Prompt => Extract exactly those lines that lie between the start of the material and the line with "COL = SC.collection", including both boundary lines and no others.
======== Data rows
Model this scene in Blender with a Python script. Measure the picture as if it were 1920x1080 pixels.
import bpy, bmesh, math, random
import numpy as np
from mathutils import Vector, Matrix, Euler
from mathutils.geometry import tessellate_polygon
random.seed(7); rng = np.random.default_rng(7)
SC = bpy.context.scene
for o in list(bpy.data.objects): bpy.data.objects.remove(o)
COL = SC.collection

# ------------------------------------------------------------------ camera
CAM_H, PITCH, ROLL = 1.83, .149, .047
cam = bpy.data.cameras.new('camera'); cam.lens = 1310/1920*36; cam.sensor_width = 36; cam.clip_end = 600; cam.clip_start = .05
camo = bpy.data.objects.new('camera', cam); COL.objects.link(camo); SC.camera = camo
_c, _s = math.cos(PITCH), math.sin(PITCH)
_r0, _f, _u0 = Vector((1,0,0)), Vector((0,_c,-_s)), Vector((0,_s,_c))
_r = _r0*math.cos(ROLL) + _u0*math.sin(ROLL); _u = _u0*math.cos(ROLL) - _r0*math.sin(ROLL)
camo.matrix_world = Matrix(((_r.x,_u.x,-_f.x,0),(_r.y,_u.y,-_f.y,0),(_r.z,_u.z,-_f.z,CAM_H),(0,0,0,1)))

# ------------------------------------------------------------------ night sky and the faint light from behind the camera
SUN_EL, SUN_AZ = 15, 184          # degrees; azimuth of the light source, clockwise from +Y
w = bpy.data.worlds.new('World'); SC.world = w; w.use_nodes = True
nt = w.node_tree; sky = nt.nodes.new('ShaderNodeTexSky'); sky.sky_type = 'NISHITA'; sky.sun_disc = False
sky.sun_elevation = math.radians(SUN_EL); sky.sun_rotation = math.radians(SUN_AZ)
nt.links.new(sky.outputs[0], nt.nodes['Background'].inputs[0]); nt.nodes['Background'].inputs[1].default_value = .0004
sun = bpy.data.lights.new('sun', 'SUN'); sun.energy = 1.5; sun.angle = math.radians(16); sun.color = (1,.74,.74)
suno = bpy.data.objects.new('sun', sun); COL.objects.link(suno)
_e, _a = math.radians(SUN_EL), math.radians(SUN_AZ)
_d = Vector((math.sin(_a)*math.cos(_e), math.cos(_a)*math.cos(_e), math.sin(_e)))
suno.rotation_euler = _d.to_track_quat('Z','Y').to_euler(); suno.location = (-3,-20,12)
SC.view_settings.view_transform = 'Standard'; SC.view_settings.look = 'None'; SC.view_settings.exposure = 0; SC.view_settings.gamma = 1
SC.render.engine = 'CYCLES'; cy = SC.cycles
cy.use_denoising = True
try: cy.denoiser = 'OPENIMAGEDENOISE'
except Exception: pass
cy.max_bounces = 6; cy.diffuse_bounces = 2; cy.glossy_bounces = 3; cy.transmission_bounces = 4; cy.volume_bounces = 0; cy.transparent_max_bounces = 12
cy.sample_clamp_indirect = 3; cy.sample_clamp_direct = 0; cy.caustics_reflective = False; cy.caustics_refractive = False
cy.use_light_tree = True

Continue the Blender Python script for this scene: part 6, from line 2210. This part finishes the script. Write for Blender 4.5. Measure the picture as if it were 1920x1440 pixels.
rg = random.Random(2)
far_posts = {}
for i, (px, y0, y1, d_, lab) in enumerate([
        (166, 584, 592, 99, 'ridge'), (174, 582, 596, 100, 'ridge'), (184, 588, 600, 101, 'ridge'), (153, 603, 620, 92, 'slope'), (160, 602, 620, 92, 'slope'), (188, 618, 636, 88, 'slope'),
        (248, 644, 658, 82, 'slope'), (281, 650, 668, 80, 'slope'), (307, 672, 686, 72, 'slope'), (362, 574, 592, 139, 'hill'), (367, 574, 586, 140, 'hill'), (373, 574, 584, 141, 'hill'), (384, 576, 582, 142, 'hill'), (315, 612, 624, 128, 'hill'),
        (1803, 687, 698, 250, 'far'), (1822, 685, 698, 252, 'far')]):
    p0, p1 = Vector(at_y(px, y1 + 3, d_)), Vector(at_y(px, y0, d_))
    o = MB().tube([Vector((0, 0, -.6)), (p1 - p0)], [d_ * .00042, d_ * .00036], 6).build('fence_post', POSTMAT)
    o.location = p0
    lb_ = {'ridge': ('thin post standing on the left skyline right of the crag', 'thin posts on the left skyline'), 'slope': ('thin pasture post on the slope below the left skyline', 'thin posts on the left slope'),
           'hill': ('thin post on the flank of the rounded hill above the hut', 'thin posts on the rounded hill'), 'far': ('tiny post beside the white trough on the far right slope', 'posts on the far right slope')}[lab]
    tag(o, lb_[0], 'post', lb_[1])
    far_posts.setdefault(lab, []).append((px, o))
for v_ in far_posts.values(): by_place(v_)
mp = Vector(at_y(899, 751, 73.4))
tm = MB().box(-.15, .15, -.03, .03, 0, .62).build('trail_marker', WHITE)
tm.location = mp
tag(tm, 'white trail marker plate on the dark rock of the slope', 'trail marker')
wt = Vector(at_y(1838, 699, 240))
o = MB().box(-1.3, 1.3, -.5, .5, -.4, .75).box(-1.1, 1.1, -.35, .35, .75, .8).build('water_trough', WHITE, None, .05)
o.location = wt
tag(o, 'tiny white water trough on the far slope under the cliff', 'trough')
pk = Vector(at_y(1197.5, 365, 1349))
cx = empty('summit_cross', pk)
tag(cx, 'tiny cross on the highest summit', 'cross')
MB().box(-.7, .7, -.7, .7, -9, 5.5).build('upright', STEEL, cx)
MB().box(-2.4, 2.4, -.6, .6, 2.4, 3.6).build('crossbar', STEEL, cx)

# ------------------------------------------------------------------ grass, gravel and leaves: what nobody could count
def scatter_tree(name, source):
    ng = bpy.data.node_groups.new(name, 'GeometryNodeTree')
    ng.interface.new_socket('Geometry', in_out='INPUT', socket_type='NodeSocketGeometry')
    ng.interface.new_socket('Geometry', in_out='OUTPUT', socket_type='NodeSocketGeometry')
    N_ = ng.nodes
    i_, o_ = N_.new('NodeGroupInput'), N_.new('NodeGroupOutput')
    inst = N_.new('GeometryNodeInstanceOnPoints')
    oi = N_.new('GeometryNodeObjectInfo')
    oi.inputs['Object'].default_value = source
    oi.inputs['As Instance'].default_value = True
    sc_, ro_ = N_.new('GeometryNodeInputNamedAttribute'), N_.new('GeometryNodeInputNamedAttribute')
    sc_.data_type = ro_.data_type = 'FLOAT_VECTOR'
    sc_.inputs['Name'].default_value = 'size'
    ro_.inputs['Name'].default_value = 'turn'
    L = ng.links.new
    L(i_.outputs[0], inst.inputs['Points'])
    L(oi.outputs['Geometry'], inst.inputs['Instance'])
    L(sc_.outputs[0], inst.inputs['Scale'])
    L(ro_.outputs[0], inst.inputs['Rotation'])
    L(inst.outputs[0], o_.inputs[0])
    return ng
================
Output for this task =>
Model this scene in Blender with a Python script. Measure the picture as if it were 1920x1080 pixels.
import bpy, bmesh, math, random
import numpy as np
from mathutils import Vector, Matrix, Euler
from mathutils.geometry import tessellate_polygon
random.seed(7); rng = np.random.default_rng(7)
SC = bpy.context.scene
for o in list(bpy.data.objects): bpy.data.objects.remove(o)
COL = SC.collection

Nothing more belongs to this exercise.